◆ **TASK DESCRIPTION**
Repeat every entry word for word, skipping the pictures.

begin

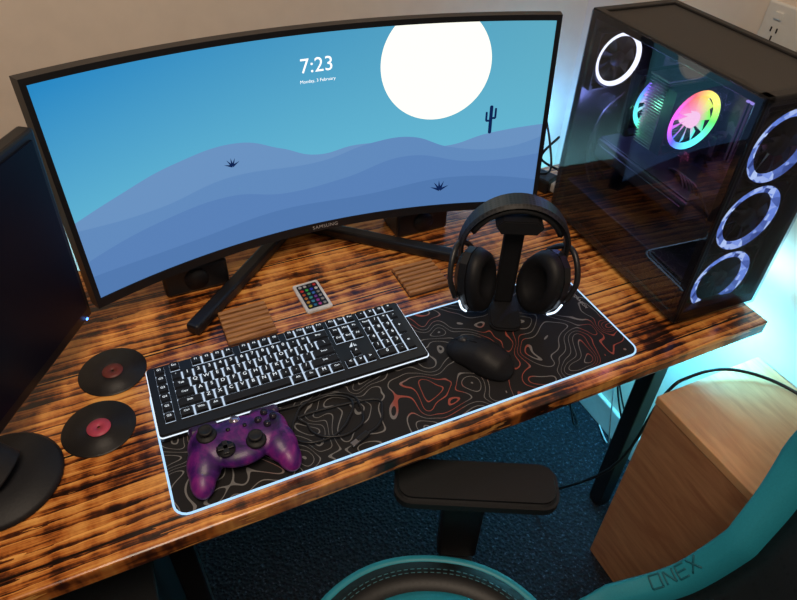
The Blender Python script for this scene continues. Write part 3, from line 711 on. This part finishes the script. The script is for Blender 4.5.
# ---------------------------------------------------------------- cables
WC=plain('white_cable',(.6,.6,.62),.4)
o=B().tube([(.72,.25,.006),(.82,.18,.02),(.895,.03,.30),(.925,.003,.57),(.97,-.004,.618),(1.05,-.02,.622),(1.12,-.07,.612),(1.155,-.15,.607),(1.150,-.22,.607)],.0035).obj('cable',BLK)
o['label']='black power cable draped over the wooden cabinet';o['category']='cable'
for pts,r_,mt,lb in [([(.99,.26,.67),(1.03,.23,.45),(1.06,.20,.22),(1.12,.22,.04),(1.16,.30,.01)],.0022,WC,'thin white cable'),
                  ([(.96,.20,.67),(1.00,.17,.40),(1.06,.13,.20),(1.12,.16,.14),(1.14,.26,.22),(1.10,.33,.45),(1.06,.36,.67)],.0025,BLK,'thin black cable'),
                  ([(.90,.30,.67),(.95,.28,.35),(1.02,.28,.12),(1.10,.33,.02),(1.14,.45,.01)],.0025,BLK,'thin black cable')]:
    B().tube(pts,r_).obj('hanging_cable',mt,parent=desk,label=lb)
pa=root('power_adapter','small black power adapter with tangled cables','power adapter',(.955,.545,.7503),(0,0,.4))
B().box((0,0,.017),(.05,.07,.034),.006).obj('body',BLK,parent=pa)
B().box((0,-.045,.017),(.028,.02,.022),.004).obj('plug',WHITE,parent=pa)
B().tube([(0,.035,.017),(.03,.05,.03),(.07,.03,.07),(.05,.0,.11),(.02,.02,.06),(.06,-.03,.02),(.02,-.06,.008)],.003).obj('cable',BLK,parent=pa)
B().tube([(.01,.03,.03),(.02,.03,.08),(-.02,.02,.12),(-.04,.0,.06),(0,-.02,.05),(.03,.01,.10),(.05,.05,.16)],.0028).obj('cable',BLK,parent=pa)
B().tube([(-.01,.035,.02),(.0,.06,.06),(.02,.07,.13),(.06,.06,.20)],.0022).obj('cable',WC,parent=pa)
B().tube([(-.02,.035,.02),(-.03,.06,.08),(.0,.07,.15),(.03,.06,.22)],.0022).obj('cable',WC,parent=pa)
# ---------------------------------------------------------------- lights
w=bpy.data.worlds.new('world');bpy.context.scene.world=w;w.use_nodes=True;w.node_tree.nodes['Background'].inputs[0].default_value=(.8,.73,.68,1);w.node_tree.nodes['Background'].inputs[1].default_value=.06
light('AREA',(-.05,-.6,2.5),21,(1,.80,.61),.8,(math.radians(26),0,0),name='ceiling_lamp')
light('AREA',(.45,.66,.70),1.6,(.3,.78,1),1.2,(math.radians(60),0,0),sy=.02,name='desk_strip_light')
light('AREA',(.98,.66,.80),1.2,(.12,.45,1),.25,(math.radians(100),0,0),sy=.02,name='corner_strip_light')
light('AREA',(1.06,.28,.67),8.0,(.10,.66,1),.02,(0,math.radians(-36),0),sy=.55,name='end_strip_light')
light('AREA',(1.115,.20,.80),.7,(.30,.80,1),.02,(0,math.radians(-80),0),sy=.4,name='tower_strip_light')
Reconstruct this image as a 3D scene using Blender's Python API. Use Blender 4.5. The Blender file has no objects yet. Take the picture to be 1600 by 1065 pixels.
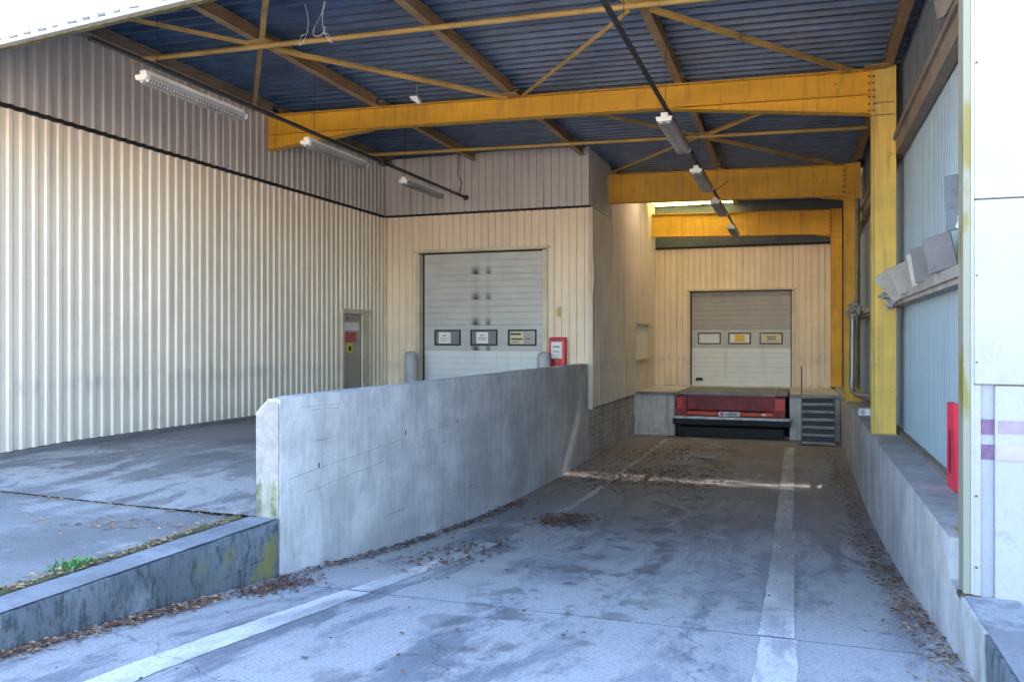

end

◆ **EXERCISE SOLUTION**
The Blender Python script for this scene continues. Write part 3, from line 711 on. This part finishes the script. The script is for Blender 4.5.
# ---------------------------------------------------------------- cables
WC=plain('white_cable',(.6,.6,.62),.4)
o=B().tube([(.72,.25,.006),(.82,.18,.02),(.895,.03,.30),(.925,.003,.57),(.97,-.004,.618),(1.05,-.02,.622),(1.12,-.07,.612),(1.155,-.15,.607),(1.150,-.22,.607)],.0035).obj('cable',BLK)
o['label']='black power cable draped over the wooden cabinet';o['category']='cable'
for pts,r_,mt,lb in [([(.99,.26,.67),(1.03,.23,.45),(1.06,.20,.22),(1.12,.22,.04),(1.16,.30,.01)],.0022,WC,'thin white cable'),
                  ([(.96,.20,.67),(1.00,.17,.40),(1.06,.13,.20),(1.12,.16,.14),(1.14,.26,.22),(1.10,.33,.45),(1.06,.36,.67)],.0025,BLK,'thin black cable'),
                  ([(.90,.30,.67),(.95,.28,.35),(1.02,.28,.12),(1.10,.33,.02),(1.14,.45,.01)],.0025,BLK,'thin black cable')]:
    B().tube(pts,r_).obj('hanging_cable',mt,parent=desk,label=lb)
pa=root('power_adapter','small black power adapter with tangled cables','power adapter',(.955,.545,.7503),(0,0,.4))
B().box((0,0,.017),(.05,.07,.034),.006).obj('body',BLK,parent=pa)
B().box((0,-.045,.017),(.028,.02,.022),.004).obj('plug',WHITE,parent=pa)
B().tube([(0,.035,.017),(.03,.05,.03),(.07,.03,.07),(.05,.0,.11),(.02,.02,.06),(.06,-.03,.02),(.02,-.06,.008)],.003).obj('cable',BLK,parent=pa)
B().tube([(.01,.03,.03),(.02,.03,.08),(-.02,.02,.12),(-.04,.0,.06),(0,-.02,.05),(.03,.01,.10),(.05,.05,.16)],.0028).obj('cable',BLK,parent=pa)
B().tube([(-.01,.035,.02),(.0,.06,.06),(.02,.07,.13),(.06,.06,.20)],.0022).obj('cable',WC,parent=pa)
B().tube([(-.02,.035,.02),(-.03,.06,.08),(.0,.07,.15),(.03,.06,.22)],.0022).obj('cable',WC,parent=pa)
# ---------------------------------------------------------------- lights
w=bpy.data.worlds.new('world');bpy.context.scene.world=w;w.use_nodes=True;w.node_tree.nodes['Background'].inputs[0].default_value=(.8,.73,.68,1);w.node_tree.nodes['Background'].inputs[1].default_value=.06
light('AREA',(-.05,-.6,2.5),21,(1,.80,.61),.8,(math.radians(26),0,0),name='ceiling_lamp')
light('AREA',(.45,.66,.70),1.6,(.3,.78,1),1.2,(math.radians(60),0,0),sy=.02,name='desk_strip_light')
light('AREA',(.98,.66,.80),1.2,(.12,.45,1),.25,(math.radians(100),0,0),sy=.02,name='corner_strip_light')
light('AREA',(1.06,.28,.67),8.0,(.10,.66,1),.02,(0,math.radians(-36),0),sy=.55,name='end_strip_light')
light('AREA',(1.115,.20,.80),.7,(.30,.80,1),.02,(0,math.radians(-80),0),sy=.4,name='tower_strip_light')
Reconstruct this image as a 3D scene using Blender's Python API. Use Blender 4.5. The Blender file has no objects yet. Take the picture to be 1600 by 1065 pixels.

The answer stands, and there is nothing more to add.